As the space era develops and expands rapidly, new innovative technologies also started to make their places for space sustainability and space applications for remote areas. The leading space agencies have already recognized such technologies for rapid growth in ongoing space exploration projects, miniature satellites, and astronomical observations. Although, the private sector is more interested in satellite communication, broadcasting, and internet services through satellite constellations in low earth orbit. The low earth orbit is becoming a host for nearly all satellite constellations because of its unique characteristic to provide global coverage and lower latency.
As LEO is being populated by constellations of thousands of satellite networks such as Starlink and OneWeb, the design of these satellite networks and their data management makes the constellations more complex and expensive. To provide the advantage of space applications to the remote and rural areas where internet service is still out of reach, the new approaches could provide cost reduction measures. This article describes how two evolving techniques can help manage the ever-increasing functional density and complexity of the satellite network in LEO. The state-of-the-art model-centric approach such as model-based system engineering (MBSE) can be very helpful to reduce the overall system complexity that the conventional document-centric methods cannot provide.
The model-driven approach uses different modeling languages and tools integrated with various design and analysis software to build the virtual architecture of the satellite network. It enables the digitalization of the physical systems and subsystems of the satellite operations to seamless the flow of information. This approach provides consistent propagation of corrections, upgrades new information, and critical decisions to all project members and all stakeholders. Models of the system itself are the simplified version of a graphical and mathematical representation of satellite subsystems or operational elements that abstract reality to eliminate some complexity. The models help the engineers to identify issues, missing information, missing interactions, and missed opportunities for development while designing a new system. This interconnectedness of the system allows us to identify and balance a system and manage the system complexity. Further, proper interconnections provide the traceability as model changes through the life cycle of project development.
Finally, MBSE can save the costs of satellite constellations by reducing development time and designing more reliable software. When MBSE is done properly, the result is reduced complexity, development time, and cost which will lead to expanding the accessibility of space applications to rural and remote areas. Secondly, digital twin technology refers to the processes and methods for describing and modeling physical systems by virtual means. The virtual model helps to simulate the behavior of the physical system both space and ground segment and its performance in real-time. Models created by digital twin technology are used to model, develop and counter new types of cyber threats specifically devised for space, so enabling a completely new research line.
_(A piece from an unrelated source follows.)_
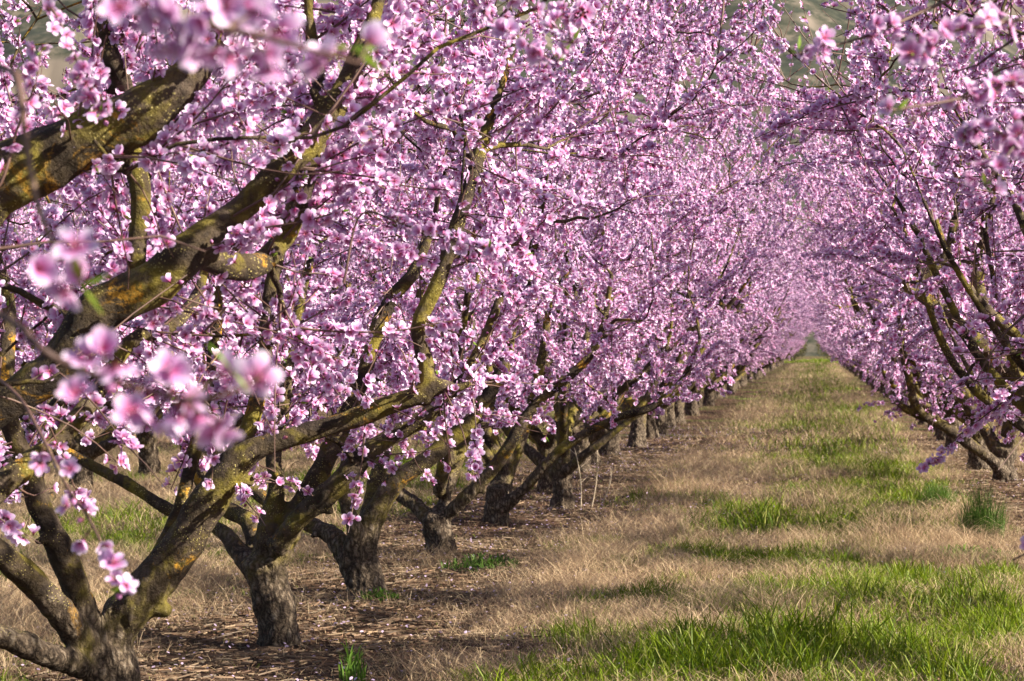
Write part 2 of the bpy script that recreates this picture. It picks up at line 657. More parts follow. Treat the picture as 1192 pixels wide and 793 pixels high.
def build_tree_data(branches, rng, seed, n_attr=46, shoots=340, zmin=1.0, zmax=4.3, rx=(0.8, 2.75), ry=1.8, origin=None,
                    keep=None, voxel=0.014, sprays=(), spray_r=0.0035, density=1.0, whips=26):
    """branches: thick skeleton in local coordinates (group 0 = trunk, 1.. = limbs).
    Returns dict of meshes: trunk, limbs[], crown"""
    ngroups = max(b.g for b in branches) + 1
    co, quads, fg, vg = remeshed(branches, voxel, seed)
    # nodes where side branches can leave
    nodes, ndir, nrad, ngrp = [], [], [], []
    for b in branches:
        if b.g == 0:
            continue
        T = np.gradient(b.p, axis=0)
        for k in range(len(b.p)):
            if b.p[k][2] > 0.75:
                nodes.append(b.p[k]); ndir.append(unit(T[k])); nrad.append(b.r[k]); ngrp.append(b.g)
    nodes = np.array(nodes); ndir = np.array(ndir); nrad = np.array(nrad); ngrp = np.array(ngrp)
    side = []                                # (P, r, g)
    targets = env_sample(rng, n_attr, zmin + 0.1, zmax - 0.45, rx[0], rx[1] - 0.3, ry - 0.2)
    targets = targets[np.argsort(((targets[:, None] - nodes[None]) ** 2).sum(-1).min(1))]
    for t in targets:
        d = np.linalg.norm(nodes - t, axis=1)
        pen = d + 0.8 * np.maximum(0, nodes[:, 2] - t[2] + 0.1)
        k = int(pen.argmin())
        if d[k] < 0.25 or d[k] > 2.0:
            continue
        r0 = min(nrad[k] * 0.6, 0.010 + 0.009 * d[k])
        r0 = max(r0, 0.006)
        dirn = unit(ndir[k] * 0.5 + unit(t - nodes[k]) * 0.9 + rng.normal(size=3) * 0.2)
        P, r = grow_branch(nodes[k], dirn, t, rng, r0, 0.0045)
        side.append((P, r, int(ngrp[k])))
        T = np.gradient(P, axis=0)
        for j in range(3, len(P)):
            nodes = np.vstack((nodes, P[j])); ndir = np.vstack((ndir, unit(T[j])))
            nrad = np.append(nrad, r[j]); ngrp = np.append(ngrp, ngrp[k])
    # shoots
    S = []                                   # list of (P, r, flower spacing)
    cand_p, cand_d = [], []
    for P, r, g in side:
        T = np.gradient(P, axis=0)
        for k in range(2, len(P)):
            cand_p.append(P[k]); cand_d.append(unit(T[k]))
    for b in branches:
        if b.g == 0:
            continue
        T = np.gradient(b.p, axis=0)
        m = len(b.p)
        for k in range(int(m * 0.30), m):
            if b.p[k][2] > zmin * 0.85 and (k % 2 == 0 or k > m * 0.7):
                cand_p.append(b.p[k]); cand_d.append(unit(T[k]))
    cand_p = np.array(cand_p); cand_d = np.array(cand_d)
    ids = rng.integers(0, len(cand_p), shoots)
    for k in ids:
        p = cand_p[k]
        out = np.array((p[0], p[1], 0.0))
        out = out / (np.linalg.norm(out) + 0.3)
        low = p[2] < 1.9
        up = rng.uniform(-0.55, 0.5) if low else rng.uniform(-0.25, 0.95)
        d = unit(cand_d[k] * 0.35 + out * 0.35 + rng.normal(size=3) * 0.62 + np.array((0, 0, up)))
        L = rng.uniform(0.22, 0.62)
        q = p + d * L
        sag = np.array((0, 0, -0.10 * L)) if rng.random() < 0.6 else np.array((0, 0, 0.14 * L))
        n = 7
        t = np.linspace(0, 1, n)[:, None]
        P = p + d * L * t + sag * t * t * 1.5 + np.cumsum(rng.normal(size=(n, 3)) * 0.011, 0) * t
        if P[-1][2] < zmin * 0.72 or P[-1][2] > zmax + 0.25:
            continue
        S.append((P, np.linspace(0.0042, 0.0019, n), rng.uniform(0.011, 0.016), 0.05))
    tops = cand_p[cand_p[:, 2] > np.quantile(cand_p[:, 2], 0.68)]
    for _ in range(whips):                   # tall upright one-year whips
        p = tops[rng.integers(0, len(tops))]
        d = unit(np.array((p[0] * 0.12, p[1] * 0.12, 1.0)) + rng.normal(size=3) * 0.22)
        L = rng.uniform(0.6, 1.15)
        n = 9
        t = np.linspace(0, 1, n)[:, None]
        P = p + d * L * t + np.cumsum(rng.normal(size=(n, 3)) * 0.010, 0) * t
        S.append((P, np.linspace(0.006, 0.002, n), rng.uniform(0.022, 0.034), 0.12))
    spray_sets = []
    for P, FL in sprays:
        spray_sets.append((P, np.linspace(spray_r, 0.0018, len(P)), FL))

    def flowers_on(P, spacing, skip):
        seg = np.linalg.norm(np.diff(P, axis=0), axis=1)
        s = np.concatenate(([0], np.cumsum(seg)))
        L = s[-1]
        pos = []
        x = skip * L + rng.uniform(0, spacing)
        gap_until = -1
        while x < L:
            if rng.random() < 0.06:
                gap_until = x + rng.uniform(0.03, 0.12)
            if x > gap_until:
                pos.append(x)
            x += spacing * rng.uniform(0.55, 1.5)
        if not pos:
            return None
        pos = np.array(pos)
        C = np.stack([np.interp(pos, s, P[:, c]) for c in range(3)], -1)
        T = np.stack([np.interp(pos, s, np.gradient(P[:, c], s)) for c in range(3)], -1)
        T /= np.linalg.norm(T, axis=1)[:, None] + 1e-9
        r = rng.normal(size=C.shape)
        r -= T * np.sum(r * T, 1)[:, None]
        r /= np.linalg.norm(r, axis=1)[:, None] + 1e-9
        D = r + T * rng.normal(0.15, 0.35, size=(len(C), 1)) + np.array((0, 0, 0.10))
        D /= np.linalg.norm(D, axis=1)[:, None]
        sz = rng.normal(0.0258, 0.0027, len(C))
        return C + r * 0.012, D, sz, T

    def crown_mesh(name, sets, use_keep=True):
        bag = Bag()
        FP, FD, FS, LP, LD = [], [], [], [], []
        for st_ in sets:
            if len(st_) == 3:
                P, r, FL = st_
                C = np.vstack((FL, FL[rng.random(len(FL)) < 0.7]))
                C = C + rng.normal(size=C.shape) * 0.008
                near_k = ((C[:, None] - P[None]) ** 2).sum(-1).argmin(1)
                D = C - P[near_k] + rng.normal(size=C.shape) * 0.022 - CF * 0.012
                D /= np.linalg.norm(D, axis=1)[:, None] + 1e-9
                f = (C, D, rng.normal(0.0205, 0.002, len(C)), D)
                for c_, p_ in zip(C, P[near_k]):         # flower stalks
                    if np.linalg.norm(c_ - p_) < 0.08:
                        bag.add(*tube(np.array((p_, (p_ + c_) / 2, c_)), (0.0012, 0.001, 0.001), 4, cap=False))
            else:
                P, r, sp, skip = st_
                f = flowers_on(P, sp / density, skip)
            kept = 1.0
            if f is not None:
                C, D, sz, T = f
                if use_keep and keep is not None:
                    kk = keep(C)
                    kept = kk.mean()
                    C, D, sz, T = C[kk], D[kk], sz[kk], T[kk]
                if len(C):
                    FP.append(C); FD.append(D); FS.append(sz)
                    if len(st_) == 3:
                        m = 3
                        LP.append(np.repeat(st_[2][-1:], m, 0)); LD.append(rng.normal(size=(m, 3)) + CU * 0.5)
                    elif rng.random() < 0.55:
                        k = rng.integers(0, len(C))
                        m = rng.integers(2, 4)
                        LP.append(np.repeat(C[k:k + 1], m, 0)); LD.append(D[k] * 0.6 + T[k] + rng.normal(size=(m, 3)) * 0.35)
            if kept > 0.3 or rng.random() < 0.3:
                bag.add(*tube(P, r, 4, cap=False))
        v, q, t = bag.get()
        fv, ft, fc = flower_mesh(np.vstack(FP), np.vstack(FD), np.concatenate(FS), rng)
        if not LP:
            LP.append(FP[0][:2]); LD.append(FD[0][:2])
        lp = np.vstack(LP); ld = np.vstack(LD)
        lv, lt, lc = leaf_mesh(lp, ld, rng.uniform(0.018, 0.036, len(lp)), rng)
        V = np.vstack((v, fv, lv))
        C = np.vstack((np.tile((0.1, 0.06, 0.05), (len(v), 1)), fc, lc))
        mi = np.concatenate((np.zeros(len(q)), np.ones(len(ft)), np.full(len(lt), 2)))
        return mesh_from(name, V, [q, ft + len(v), lt + len(v) + len(fv)], [MAT_SHOOT, MAT_PETAL, MAT_LEAF], mi, C), len(fv)

    out = {'limbs': []}
    for g in range(ngroups):
        sel = quads[fg == g]
        if len(sel) == 0:
            continue
        v, q = sub_mesh(co, sel)
        tri = np.zeros((0, 3), int)
        bag = Bag()
        for P, r, gg in side:
            if gg == g:
                bag.add(*tube(P, r, 6))
        sv, sq, st = bag.get()
        V = np.vstack((v, sv))
        me = mesh_from("trunk" if g == 0 else "limb", V, [np.vstack((q, sq + len(v))), st + len(v)] if len(st) else [q], [MAT_BARK])
        if g == 0:
            out['trunk'] = me
        else:
            out['limbs'].append(me)
    out['crown'], nf = crown_mesh("crown", S)
    if spray_sets:
        out['spray'] = [crown_mesh("blossom_spray", [s], False)[0] for s in spray_sets]
    return out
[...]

The expansion of the satellite network and its capacity will certainly be going to benefit countries that have limited internet bandwidth supplied by international service providers. It will also benefit the small island developing states and landlocked countries. The technologies discussed in this article can provide the simplicity and capabilities that current state-of-the-art satellite technology needs to reach a global scale. The reduced design complexity results in cost reduction which in turn help to provide satellite internet services at affordable price thresholds for low/middle-income consumers in rural and remote areas. These two branches are both at the edge of research in their fields, and if they are merged to forge a novel research line it will change the space applications era.